The exercise:
Take the lines from the beginning of the data below through the line holding "return m.mix(clover, c, (.055, .195, .022))" and return exactly those.

Information provided:
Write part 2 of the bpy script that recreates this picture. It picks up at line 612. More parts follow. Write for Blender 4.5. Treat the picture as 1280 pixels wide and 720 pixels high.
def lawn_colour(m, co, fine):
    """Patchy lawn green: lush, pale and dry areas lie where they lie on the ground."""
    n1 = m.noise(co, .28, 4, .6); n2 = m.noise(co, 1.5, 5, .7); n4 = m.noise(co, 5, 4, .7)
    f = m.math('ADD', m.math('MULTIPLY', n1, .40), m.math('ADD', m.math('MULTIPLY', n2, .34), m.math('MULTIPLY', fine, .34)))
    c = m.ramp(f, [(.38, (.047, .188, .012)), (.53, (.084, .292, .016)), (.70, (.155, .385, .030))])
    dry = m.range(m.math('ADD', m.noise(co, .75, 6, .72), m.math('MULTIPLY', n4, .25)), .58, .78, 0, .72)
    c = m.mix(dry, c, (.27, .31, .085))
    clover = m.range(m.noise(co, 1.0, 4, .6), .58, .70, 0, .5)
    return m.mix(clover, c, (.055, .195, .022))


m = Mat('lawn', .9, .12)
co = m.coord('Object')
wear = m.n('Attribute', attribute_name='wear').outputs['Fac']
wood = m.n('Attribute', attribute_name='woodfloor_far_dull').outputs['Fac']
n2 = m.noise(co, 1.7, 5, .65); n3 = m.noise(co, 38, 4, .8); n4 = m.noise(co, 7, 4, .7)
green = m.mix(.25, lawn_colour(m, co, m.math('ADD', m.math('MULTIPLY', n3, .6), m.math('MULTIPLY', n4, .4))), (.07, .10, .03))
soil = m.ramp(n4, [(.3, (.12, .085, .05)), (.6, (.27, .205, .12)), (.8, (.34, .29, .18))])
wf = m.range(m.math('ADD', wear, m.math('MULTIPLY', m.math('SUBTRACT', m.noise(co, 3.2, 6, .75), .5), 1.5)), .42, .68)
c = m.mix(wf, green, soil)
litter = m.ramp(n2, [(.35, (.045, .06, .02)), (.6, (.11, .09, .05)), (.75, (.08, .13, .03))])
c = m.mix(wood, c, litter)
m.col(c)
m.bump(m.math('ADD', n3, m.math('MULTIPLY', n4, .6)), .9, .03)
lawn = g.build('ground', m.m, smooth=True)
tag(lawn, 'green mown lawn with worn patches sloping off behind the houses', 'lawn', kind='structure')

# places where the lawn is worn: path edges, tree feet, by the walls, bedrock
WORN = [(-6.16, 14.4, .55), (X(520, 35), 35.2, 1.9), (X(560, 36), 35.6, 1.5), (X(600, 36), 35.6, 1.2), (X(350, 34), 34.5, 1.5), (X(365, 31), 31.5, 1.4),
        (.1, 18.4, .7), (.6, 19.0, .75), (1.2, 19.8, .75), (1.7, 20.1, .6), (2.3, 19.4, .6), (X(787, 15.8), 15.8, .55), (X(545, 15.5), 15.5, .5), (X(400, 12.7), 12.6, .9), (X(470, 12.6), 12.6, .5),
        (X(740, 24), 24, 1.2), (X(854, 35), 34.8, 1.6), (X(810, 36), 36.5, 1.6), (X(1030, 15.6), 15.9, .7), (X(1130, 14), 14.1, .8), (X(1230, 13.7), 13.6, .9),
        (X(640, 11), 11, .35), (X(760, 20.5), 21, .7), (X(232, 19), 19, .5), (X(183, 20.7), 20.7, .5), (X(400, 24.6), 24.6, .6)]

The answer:
Write part 2 of the bpy script that recreates this picture. It picks up at line 612. More parts follow. Write for Blender 4.5. Treat the picture as 1280 pixels wide and 720 pixels high.
def lawn_colour(m, co, fine):
    """Patchy lawn green: lush, pale and dry areas lie where they lie on the ground."""
    n1 = m.noise(co, .28, 4, .6); n2 = m.noise(co, 1.5, 5, .7); n4 = m.noise(co, 5, 4, .7)
    f = m.math('ADD', m.math('MULTIPLY', n1, .40), m.math('ADD', m.math('MULTIPLY', n2, .34), m.math('MULTIPLY', fine, .34)))
    c = m.ramp(f, [(.38, (.047, .188, .012)), (.53, (.084, .292, .016)), (.70, (.155, .385, .030))])
    dry = m.range(m.math('ADD', m.noise(co, .75, 6, .72), m.math('MULTIPLY', n4, .25)), .58, .78, 0, .72)
    c = m.mix(dry, c, (.27, .31, .085))
    clover = m.range(m.noise(co, 1.0, 4, .6), .58, .70, 0, .5)
    return m.mix(clover, c, (.055, .195, .022))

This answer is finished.